The Draft Telecommunication Bill 2022 is a step in the right direction, as it consolidates the legal framework replacing existing laws with future ready legislation and aims at reducing ambiguity and promoting ease of doing business. The industry bodies, enterprises as well as government should consider brainstorming and building consensus on operationalizing this framework.

The KPMG report, provides a roadmap to organisations in ICT sector to re-purpose, re-engineer and re-position their offerings for an increasingly complex and demanding enterprise world. It also offers recommendations for a successful 5G roadmap and implementation.

Key highlights

  • Approximately 50 per cent of Indian enterprises point towards increased budgets, especially for non-time critical communications use-cases;
  • More than 85 per cent of enterprises across multiple sectors are expecting up to 20 per cent ROI on various 5G/industry 4.0 use-cases;
    Globally almost 51 per cent of the enterprises are looking to deploy 5G in conjunction with other wired and unlicensed wireless technologies;
  • The top technical and operational business challenges envisaged for deploying 5G in India are network integration with legacy networks, faster technological changes (or low adaptability in a multi-vendor ecosystem), proving ROI and timelines and inconsistent network infrastructure; and
  • Targeting efficiency, quality management and new revenue models are prime areas where 5G is expected to be deployed by enterprises.

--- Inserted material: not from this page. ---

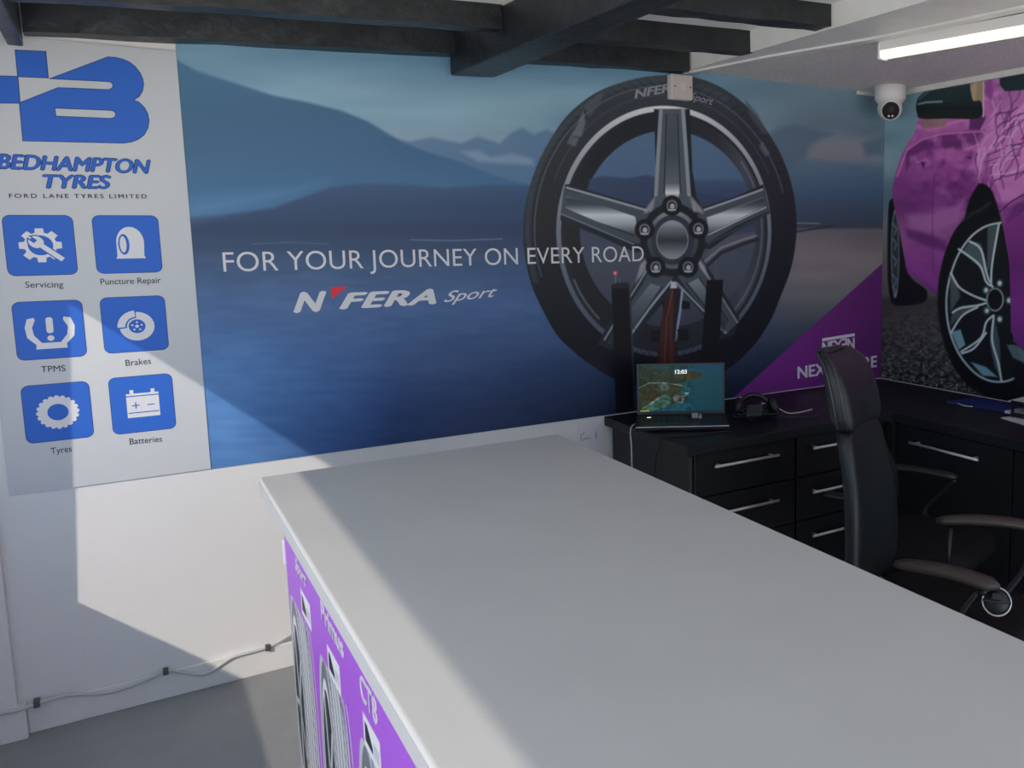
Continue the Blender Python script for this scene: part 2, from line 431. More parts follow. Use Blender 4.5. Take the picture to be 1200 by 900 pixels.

For a successful 5G roadmap and implementation, key aspects to be considered
For operators:

  • There is a need to get the network engine rolling, hence CSPs will need to be swift in upgrading their cores to support all forms of communications. Network upgrades need continual focus on building network slicing, edge-AI compute models, beamforming, dynamic spectrum sharing, access technology-agnostic user equipment functioning and network analytics.
  • It is imperative to build and market new 5G revenue streams. While robust networks and route to market are important in the 5G monetisation journey, it is equally important to protect margins by reducing total cost of ownership (TCO) by becoming a connected enterprise where front, back and mid office are connected through cloud native architecture where the traditional OSS, BSS are transformed and made nimbler

For government:

  • A forward-looking policy paradigm that focusses on increasing the access of affordable services and devices across the nation is imperative;
  • Rollout of 5G now needs to be backed by speedier fibre deployment to improve the tower fiberisation from current levels. Speedier inclusion of new sources from bus depots to railway stations to street poles and street furniture, agile deployment and faster maintenance of such assets will be crucial;
  • R&D funding levels from the government need to improve in conjunction with policies that lay down financial incentives for participating members such as system integrators, CSPs and other infrastructure vendors; and
  • The importance of personal data compliance is increased with 5G deployment. A viable option to improve defence against cyberattacks is to combine private network infrastructure with a zero-trust security strategy with an automated threat management system. However, a comprehensive policy can set the tone and direction of private 5G deployment in the country.